Much of the suffering in Waiting for Godot is the result of uncertainty.

Vladimir

Quote 82

VLADIMIR
You must be happy too, deep down, if you only knew it. (2.38)

This reinforces the problem with doubt; the men can’t be happy until they are sure they are happy. Since, as Estragon so eloquently says, "nothing is certain," it follows that the men can never be happy.

Vladimir > Estragon

Quote 83

VLADIMIR
Say you are, even if it's not true.
ESTRAGON
What am I to say?
VLADIMIR
Say, I am happy.
ESTRAGON
I am happy.
VLADIMIR
So am I.
ESTRAGON
So am I.
VLADIMIR
We are happy.
ESTRAGON
We are happy. (Silence.) What do we do now, now that we are happy? (2.42-9)

Vladimir and Estragon try to fake happiness, only to find that the label "happy" is as meaningless as, well, just about everything else in the play.

Vladimir

Quote 84

VLADIMIR
A dog came in—

Having begun too high he stops, clears his throat, resumes:

A dog came in the kitchen
And stole a crust of bread.
Then cook up with a ladle
And beat him till he was dead.

Then all the dogs came running
And dug the dog a tomb— (2.1)

Vladimir’s song is interesting for two reasons: it illustrates the endless repetition of cyclical routine, but it’s also about death. Of course, death should be the one end to the banality of Vladimir and Estragon’s existence, but is not in this backwards world. The dog dies, yet the song goes on and on.

Vladimir

Quote 85

VLADIMIR
Astride of a grave and a difficult birth. Down in the hole, lingeringly, the grave digger puts on the forceps. We have time to grow old. The air is full of our cries. (He listens.) But habit is a great deadener. (He looks again at Estragon.) At me too someone is looking, of me too someone is saying, He is sleeping, he knows nothing, let him sleep on. (Pause.) I can't go on! (Pause.) What have I said? (2.795)

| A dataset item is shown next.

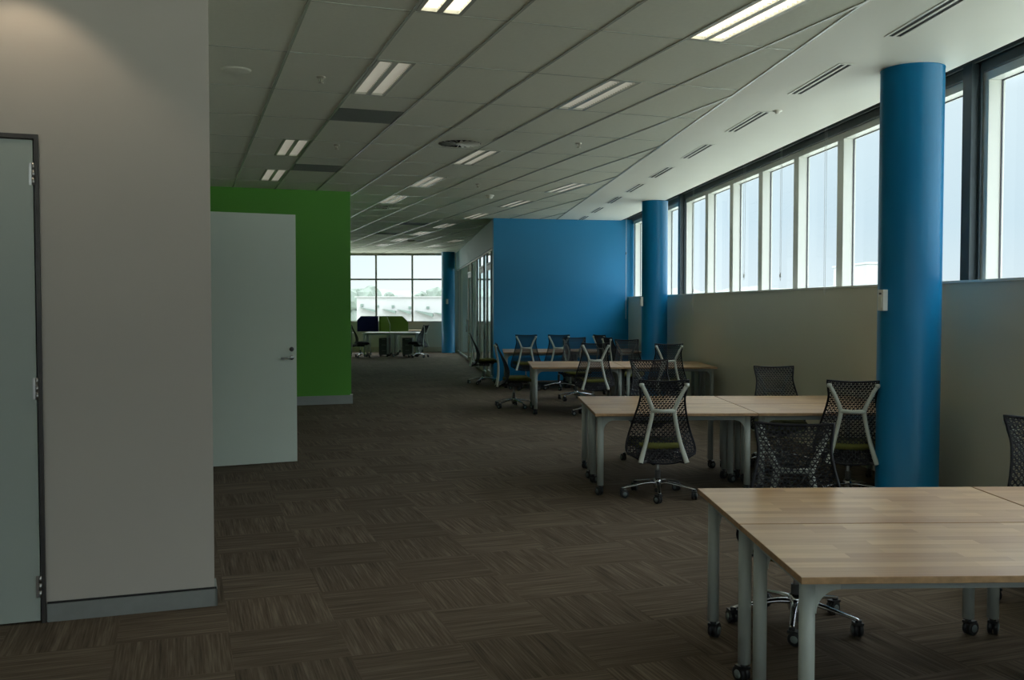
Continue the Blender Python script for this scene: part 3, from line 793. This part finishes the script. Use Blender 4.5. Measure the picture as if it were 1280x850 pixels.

This is Vladimir’s response to Pozzo’s statement that life is fleeting and therefore without any meaning—notice how Beckett ties the two arguments together with a repetition of the oh-so-memorable "astride a grave" image. But while Pozzo focuses on the inevitability of death, Vladimir focuses on the banality of life. Life isn’t meaningless because we die, life is meaningless because we "deaden" it with purposeless habit.

Vladimir > Estragon

Quote 86

VLADIMIR
(Estragon loosens the cord that holds up his trousers which, much too big for him, fall about his ankles. They look at the cord.) It might do in a pinch. But is it strong enough?
ESTRAGON
We'll soon see. Here.
They each take an end of the cord and pull.
It breaks. They almost fall.
VLADIMIR
Not worth a curse.
Silence. (2.865-72)

Beckett ends Waiting for Godot with the ultimate marriage of tragedy and comedy—Estragon with his pants around his knees trying to commit suicide and failing.